ArsTechnica then went on to confirm that:

she (Vanee Vines) declined to respond to direct questions as to the veracity of Snowden's allegations or if anyone at NSA had ever been terminated or otherwise punished for engaging in such behavior.

However, based on data from the United Nations Office on Drugs and Crime (UNDOC), the number of convicted sex offenders account for between 0.5% -1.5% of the worlds' population, a rate that depends on the country involved and thereby its definition of sexual assault. The number of unreported sex crimes also varies in a similar manner but in the case of the US, for example, 60% of all sexual assaults are not reported to the police. Still in the US, while 40% of all assaults will be reported, just 3% will end up being convicted. This means that in the US 97% of all sexual assaults are either unreported or do not lead to a conviction.

Of course, those who are convicted are usually pursued rigorously by the authorities, and rightly so. That convicted offenders are appropriately punished for their crimes and their names are added to a sex-offenders register used for the protection of the public at large is now seen as the minimum response incumbent on all authorities.

And yet, the NSA and its cohorts in the ASD, CSEC, GCSB and GCHQ of ECHELON (ECHELON SIGINT Agencies), continue to view the passing round of intimate and sexually explicit images as nothing more than:

... the fringe benefits of surveillance positions.

Clearly this is voyeurism, at best, and sexually predatory, at worst. That this behaviour is nothing less than the wholesale debasement of the worlds' population for the sexual gratification of a perverse minority is patently obvious. Furthermore the fact that these ECHELON SIGINT Agencies have failed to address this issue is, by default, condoning the grooming of a tranche of its analysts into voyeur's and future sexual predators. We have already seen that GCHQ are leading in this field.

Thus, based on known government statistics, there are approximately 51,000 personnel working directly for these five agencies alone, excluding contractors and other affiliated organisations.
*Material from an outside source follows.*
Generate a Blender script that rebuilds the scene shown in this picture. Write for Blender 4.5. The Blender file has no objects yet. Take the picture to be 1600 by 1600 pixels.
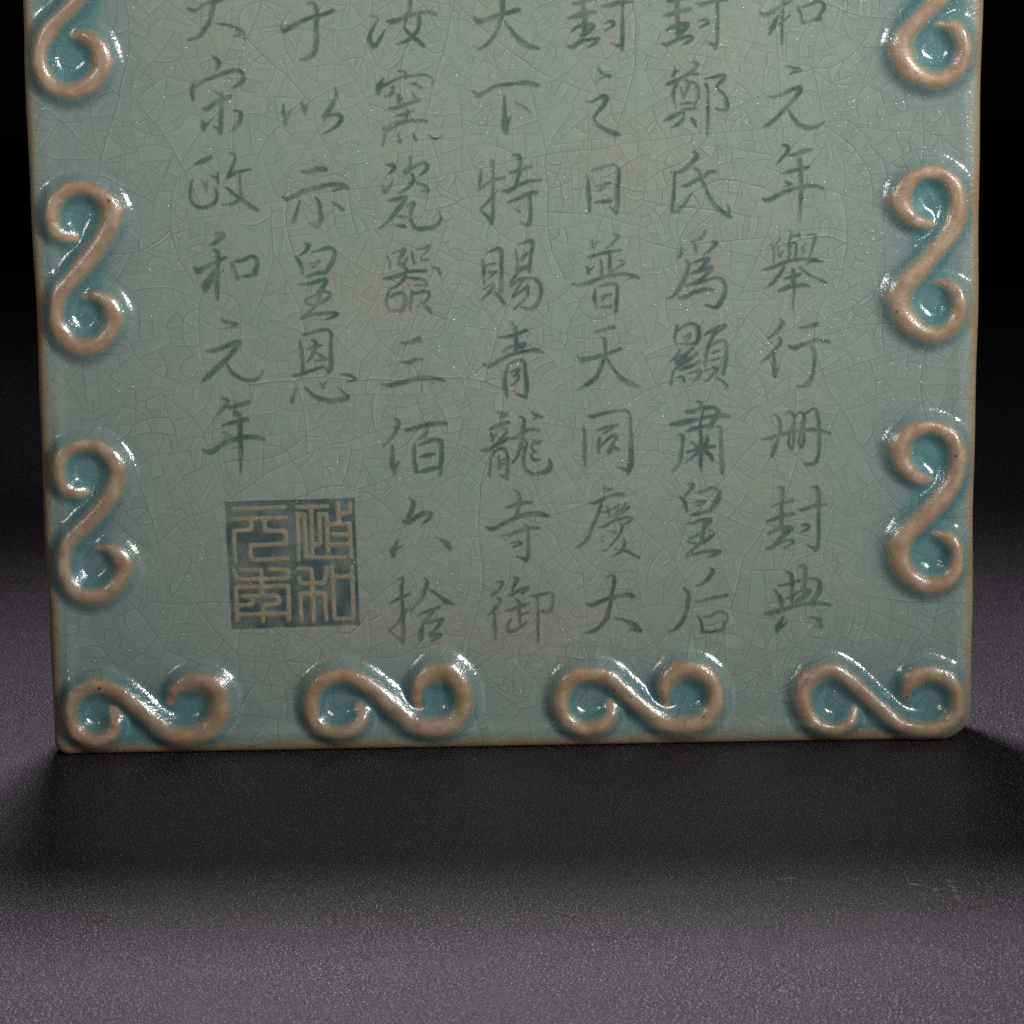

In all probability, based on data from UNDOC, there are between 255-765 (0.5-1.5%) people who would ordinarily be convicted of sex offences among this group. If we extrapolate this data for just the US; there are approximately 40,000 personnel working directly for the NSA and a conservative estimate of convicted sexual offenders in this group, i.e. 0.5% of 40,000, would be 200 personnel. Furthermore, based on research by the Rape, Abuse & Incest National Network (RAINN) of the US where just 3% of sexual offenders are convicted and the remaining 97% are either not reported or not convicted, then there are potentially over 6600 offenders working for the NSA alone.

Ironically, the US has only ever reported 12 instances of NSA employees unquestionably abusing its surveillance systems.

Of course, not all employees of these agencies will have access to this level of information but it should also be noted that these figures are conservative estimates based on known data and do not include the tens of thousands of contractors and external organisations that have an analyst's right of access to this illegally obtained information.

Naturally, the MSM have once again been found to be wanting on this issue of not just national but global importance, a situation that is becoming increasingly common. They now have a record of being visually impaired, are known to suffer from cognitive dissonance and have woefully failed in their duty of due diligence to the public, yet again.

That the ECHELON SIGINT agencies are complicit in promoting these illegal activities within their respective organisations is not in question. In fact, there can be no doubt whatsoever that if they were subject to the same level of investigative and judicial scrutiny as the general public, then there would be a deluge of disciplinary actions, dismissals and prosecutions. What is even more troubling is that middle and senior managers in these agencies routinely acquiesce of this behaviour offering offenders complete protection and immunity from the law.

The worlds' population is not safe from these rogue agencies.

Beware of those who claim to protect you at the expense of your privacy.